南口のバス停です。川崎市内にある田園都市線の駅では珍しいことに、ここは東急バスより川崎市バスのほうが系統数、本数ともに多く、川崎市バスのターミナルの一つとなっています(その点で鷺沼駅とは異なります)。宮前区役所が近いからかもしれません。川崎市バスは、井田営業所、武蔵新城駅(市バスでは武蔵を省略します)、溝の口駅南口(市バスでは「溝口駅南口」と表記します)、生田駅、菅生車庫、鷲ヶ峰営業所、聖マリアンナ医科大学の方面に出ています。
上の写真に登場するのは、勿論、川崎市バスです。この明るく、すっきりしたトーンの塗色は、全国のバスの中でもなかなか優れたデザインではないかと思っていますが、いかがでしょうか。また、市バスは前面に岡本太郎のデザインによるマークをつけています。
宮前平駅1番線から鷺沼駅方面を撮影しました。すぐに高架線というには立派に過ぎるものが見えます。これが鷺沼車庫です。大井町線用の車両が置かれていますので、8090系、8500系、8590系、そして9000系を見ることができます(急行専用の新6000系は梶が谷車庫に置かれるのですが、鷺沼車庫でも見ることができるかもしれません)。

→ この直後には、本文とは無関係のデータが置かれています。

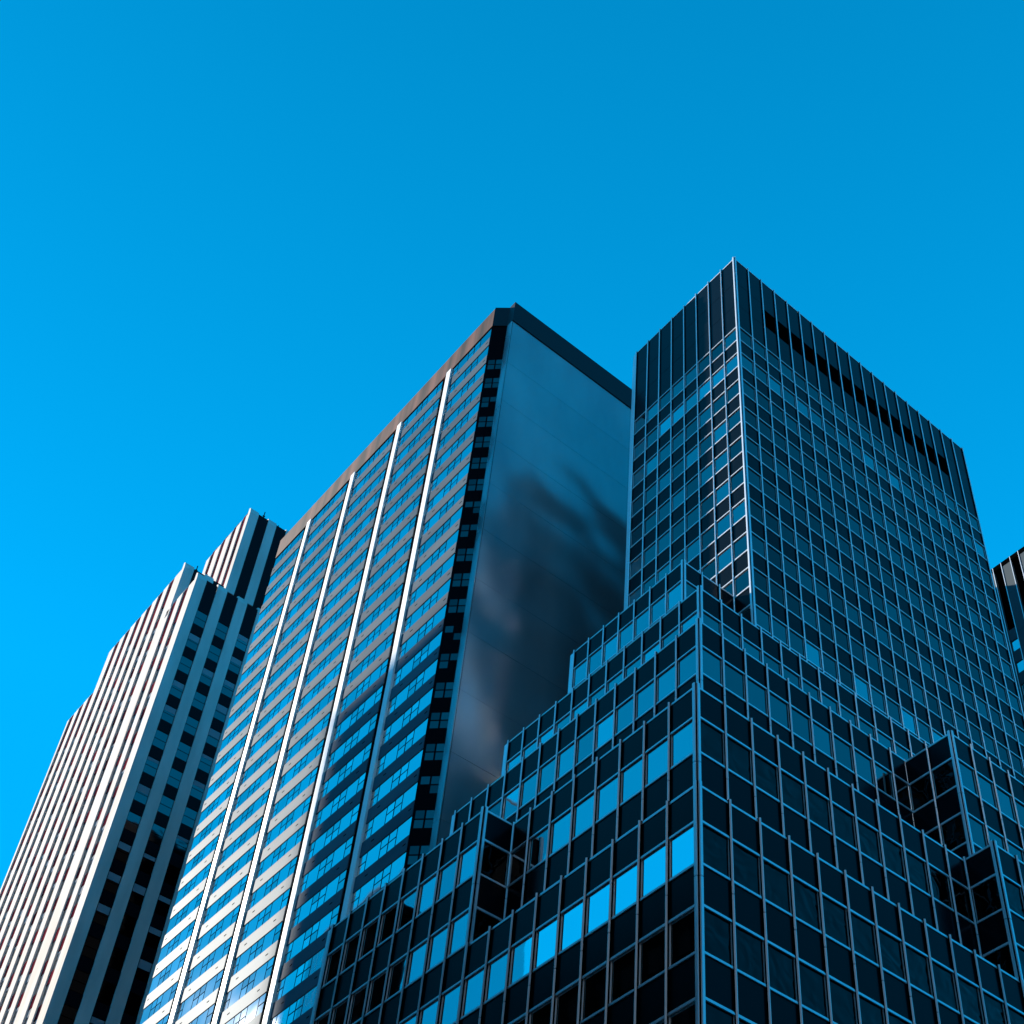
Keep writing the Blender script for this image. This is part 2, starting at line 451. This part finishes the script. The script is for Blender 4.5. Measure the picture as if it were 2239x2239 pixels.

この車庫は田園都市線の溝の口~長津田が開業した時から存在します。高架線となっているのは用地の関係でしょう(沿線に平らな土地はあまりないのです)。延長開業前は自由が丘に検車区があったのですが、延長開業と同時に自由が丘から鷺沼に移転しました。ちなみに、自由が丘には検車区の移転後も長らく車庫があったのですが、現在は一本の留置線があるのみで、ほとんどはトレインチの用地となっています。
帝都高速度交通営団(現在の東京メトロ)半蔵門線が開業したことにより、鷺沼検車区は長津田に移転しました。半蔵門線内に車庫の用地を確保できないため、鷺沼検車区の多くの部分が帝都高速度交通営団に譲渡され、鷺沼車両基地となりました。残った部分が現在の鷺沼車庫で、長津田検車区の一部ともなっています。私は、子どもの頃、東急の鷺沼検車区を外から何度か見たことがあります。
田園都市線の下り電車は、宮前平駅を発車するとすぐに橋を渡り、急な勾配を登って鷺沼駅に向かいます。